Nigerian digital artist Osinachi is rewriting art history at the Toledo Museum of Art
By inviting digital artists into the museum space, the Toledo Museum’s residency is changing the perception of computer-based art

Osinachi’s Abitt: The Second Renaissance is Coming bears its history on the surface. Rendered in vivid colour, the central figure is framed by elements of the artist’s present. An historic building opposing a street art mural present the figure in the city, but a pair of highway signs specify the location as Toledo, Ohio. These elements in an almost forced perspective are brought together by textures — like Basquiat finds his textures on the street, Osinachi discovers his on the internet, incorporating them seamlessly into his digital canvas.
On 5 December, Christie’s will present Abitt: The Second Renaissance is Coming, as part of Next Wave: The Miami Edit, on Christie’s 3.0. It’s not Osinachi’s first appearance at the auction house: in 2021 he became the first African artist to have his work digitally auctioned as an NFT by Christie’s in Europe. But in just a few short years the landscape of digital art has greatly expanded, with wider institutional recognition of the form and the launch of on-chain platforms like Christie’s 3.0. Osinachi, who has spent much of the past year as an artist in residence at the Toledo Museum of Art, is also entering a new phase.
Osinachi (b. 1991), ABITT: THE SECOND RENAISSANCE IS COMING, 2023. PNG. 4400 x 3142 pixels. Sold for 7.7 ETH ($16,864) in Next Wave: The Miami Edit on 12 December 2023 at Christie's 3.0
‘I’ve never been one to work traditionally,’ he says, ‘and all these years it’s worked for me.’

Osinachi working in Microsoft Word
Growing up in Aba, in eastern Nigeria, Osinachi developed a love of letters that brought him to art. He spent much of his time reading and writing. ‘Looking at the books I bought from the second-hand store, most of them had illustrations in them,’ he says. ‘When I started writing, I wanted illustrations in my books too.’ In 2004 his father brought him to a cyber café, where Osinachi opened an email account and began writing in what is still his preferred medium: Microsoft Word.
‘At some point,’ he says, ‘I thought that these illustrations were better for me than writing sentence after sentence and I decided to experiment with creating visual art.’
He graduated from the University of Nigeria in 2014 with a degree in Library and Information Science, and a minor in English and Literary Studies. Deciding to pursue a career in the art world while doing mandatory one-year national service, he began sending out emails to galleries, pitching his art. At the time, the response was often rejection, as though they liked his art, they didn’t accept digital works.
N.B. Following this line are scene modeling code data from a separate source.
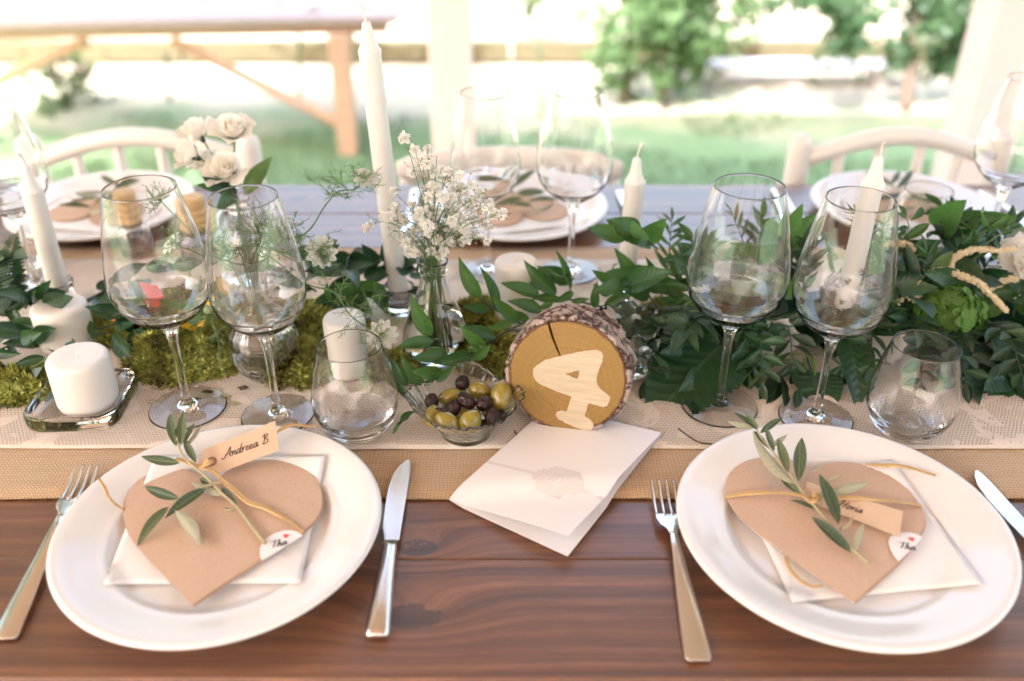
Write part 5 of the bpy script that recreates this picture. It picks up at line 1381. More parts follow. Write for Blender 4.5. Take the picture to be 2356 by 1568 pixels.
branch('small green branch hanging at the olive bowl and left tumbler', [(e(380, 1360), .745), (e(430, 1310), .76), (e(470, 1280), .775), (e(520, 1240), .79)], [(e(400, 1330), .75, e(470, 1260), .77), (e(390, 1350), .745, e(350, 1420), .735), (e(370, 1040), .81, e(440, 1180), .79), (e(560, 1080), .80, e(640, 1040), .80)], 29)
def fern(label, base, tip, seed):
    r = random.Random(seed); t = thing('fern_frond', label, 'fern', base); L = Vector(base)
    stem_part(t, [base, lerp(base, tip, .5) + Vector((0, 0, .012)), tip], .0014, .0005, 'dark_stem')
    d = (tip - base).normalized(); s = d.cross(Vector((0, -1, .35))).normalized()
    for i in range(22):
        k = i / 22; b = lerp(base, tip, k) + Vector((0, 0, .048 * k * (1 - k)))
        for sd in (-1, 1): leaf('narrow', b, b + (s * sd * 1.0 + d * .55).normalized() * (tip - base).length * .30 * (1 - k) ** .7, t, up=Vector((0, -1, .4)), roll=r.uniform(-.2, .2), mat='ruscus_dark', wide=1.35, r=r, name='pinna')
for lb, a, b, sd in (('dark green fern frond standing upright at the left edge', PY(*E4(60, 560), .95), PY(*E4(118, 30), .985), 1), ('dark green fern frond leaning out at the left edge', PY(*E4(40, 600), .94), PY(*E4(-30, 100), .96), 2), ('fern frond spreading low beside the left taper candle', PY(*E4(20, 560), .94), PY(*E4(200, 330), .97), 3)):
    fern(lb, a, b, sd)

rl = random.Random(17)
for i, (px, py, Y, kd, lb) in enumerate(((12, 610, .945, 'd', 'glossy dark leaves beside the fern at the left edge'), (25, 730, .93, 'd', 'dark leaves at the left edge beside the rear pillar candle'), (20, 820, .90, 'd', 'dark leaves at the left edge beside the standing pillar candle'), (290, 745, .92, 'b', 'green leaves between the pillar candles and the first wine glass'), (345, 790, .90, 'd', 'green leaves hanging over the big moss clump'), (745, 640, 1.0, 'd', 'big dark leaves left of the tallest candle'), (800, 610, 1.02, 'd', 'big dark leaves behind the tallest candle'), (700, 690, .96, 'd', 'dark leaves behind the white nigella flowers'), (860, 640, 1.0, 'd', 'dark leaves between the tallest candle and the bottle vase'), (930, 700, .93, 'b', 'green leaves left of the bottle vase'), (1320, 660, .96, 'b', 'green leaves right above the wood slice'))):
    rl = random.Random(300 + i)
    c = PT(px, py, Y, .02); b = c + Vector((rl.uniform(-.02, .02), .04, -.010)); dr = Vector((rl.uniform(-1, 1), -.5, rl.uniform(.0, .7))).normalized(); b.z = max(b.z, .010)
    e = b + dr * rl.uniform(.05, .08); t = thing('ruscus_branch', lb, 'foliage branch', b); q = stem_part(t, [b, lerp(b, e, .5) + Vector((0, 0, .008)), e], .0016, .0008, 'dark_stem')[1]
    for j in range(6):
        p = q[int((j + 1) / 6 * (len(q) - 1))]; sd = 1 if j % 2 else -1; d = (dr * .7 + Vector((sd * rl.uniform(.4, 1), rl.uniform(-.5, .2), rl.uniform(-.1, .6)))).normalized(); tp = p + d * rl.uniform(.036, .06); tp.z = max(tp.z, .012)
        leaf('ruscus', p, tp, t, up=Vector((rl.uniform(-.4, .4), -.8, .8)), r=rl, mat='ruscus' if kd == 'b' else 'ruscus_dark', wide=rl.uniform(1.0, 1.4))
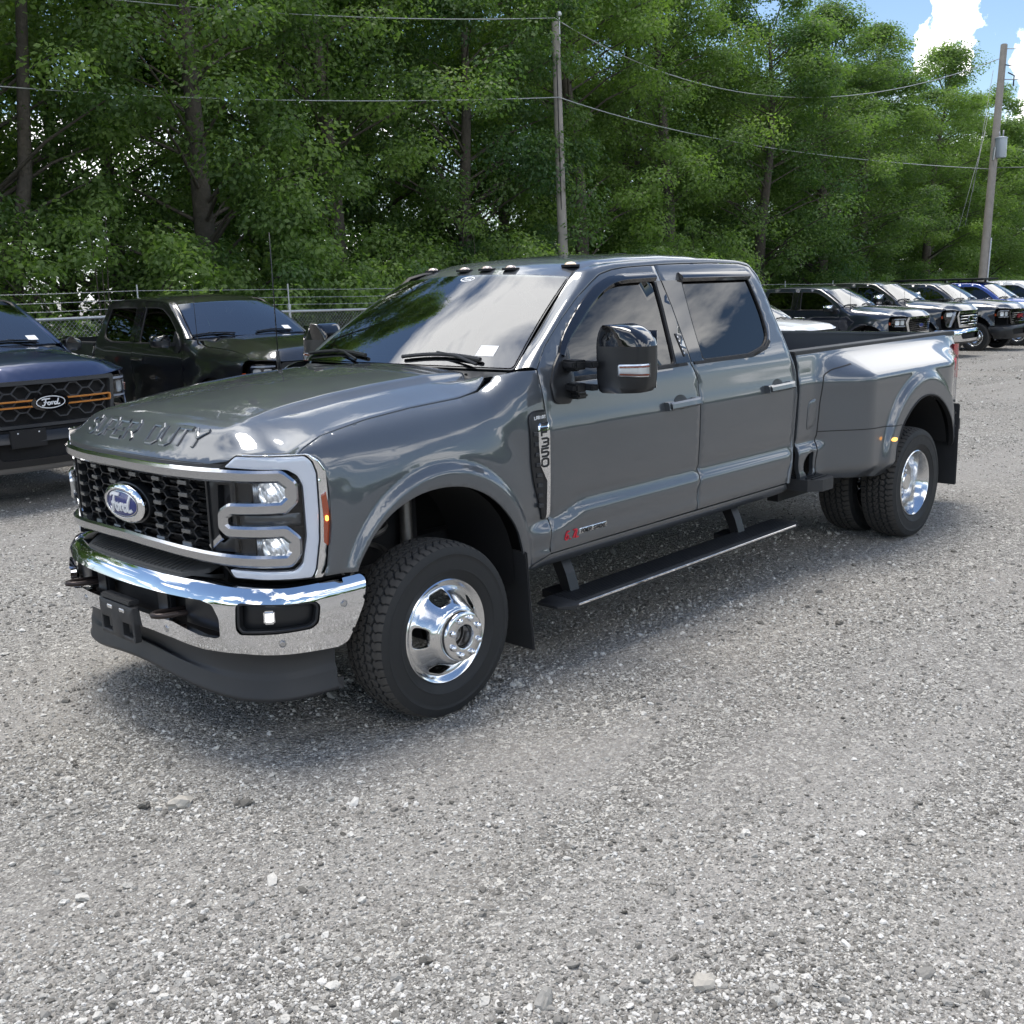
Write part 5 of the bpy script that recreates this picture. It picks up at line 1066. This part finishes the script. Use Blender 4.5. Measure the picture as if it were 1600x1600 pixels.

With the NFT boom in 2021, the market shifted and digital art entered the mainstream, cementing its status as a new medium to watch. Institutions such as Christie’s sold NFTs for extraordinary prices, like Beeple’s Everydays: The First 5000 Days, museums like the Los Angeles County Museum of Art and MoMA began collaborating with and displaying digital art, while platforms like Opensea and Nifty Gateway began to emerge as dedicated marketplaces for digital works. This shift brought works by Osinachi and other computer-based artists directly into major galleries and auction houses.
What we are doing here is important for the art world, for art historyOsinachi
‘The NFT and Web3 space by definition pushes boundaries,’ Osinachi says. While museums and institutions have historically been reserved for traditional media, that is starting to change, bringing a new generation of creators to the fore. The Toledo Museum of Art, where Osinachi has been an artist in residence, is one of the institutions where exploring new, experimental media has become part of their mission.
Under Adam Levine, director of the Toledo Museum of Art, the museum has staged numerous exhibitions dedicated to digital art practice, such as Alexandra Daisy Ginsburg’s recent Machine Auguries: Toledo, which engages with artificial intelligence, and Stan Douglas’ film Doppelgänger (2019), which they brought into the metaverse for audiences, as digital avatars, to explore. It almost felt natural, considering their dedication to the medium, to begin a residency.
‘We had been thinking about how we could fully engage with artists who create digitally,’ Levine says about the origins of the residency, ‘bringing artists into our community, and going into theirs. Our goal was to treat digital art as art, and to give them the opportunity to explore their own practice and really build on this notion of community, which is as important for us here as it is in the Web3 space.’
Osinachi working in the glass studio at the Toledo Museum of Art
Osinachi working in the glass studio at the Toledo Museum of Art
‘What we are doing here is important for the art world, for art history,’ says Osinachi. ‘Everyone is welcome to participate in it. Anyone who makes art has to learn different methods and media of creating, deciding on their own what they prefer. I think about digital art as sort of like the Internet: it is for everyone.’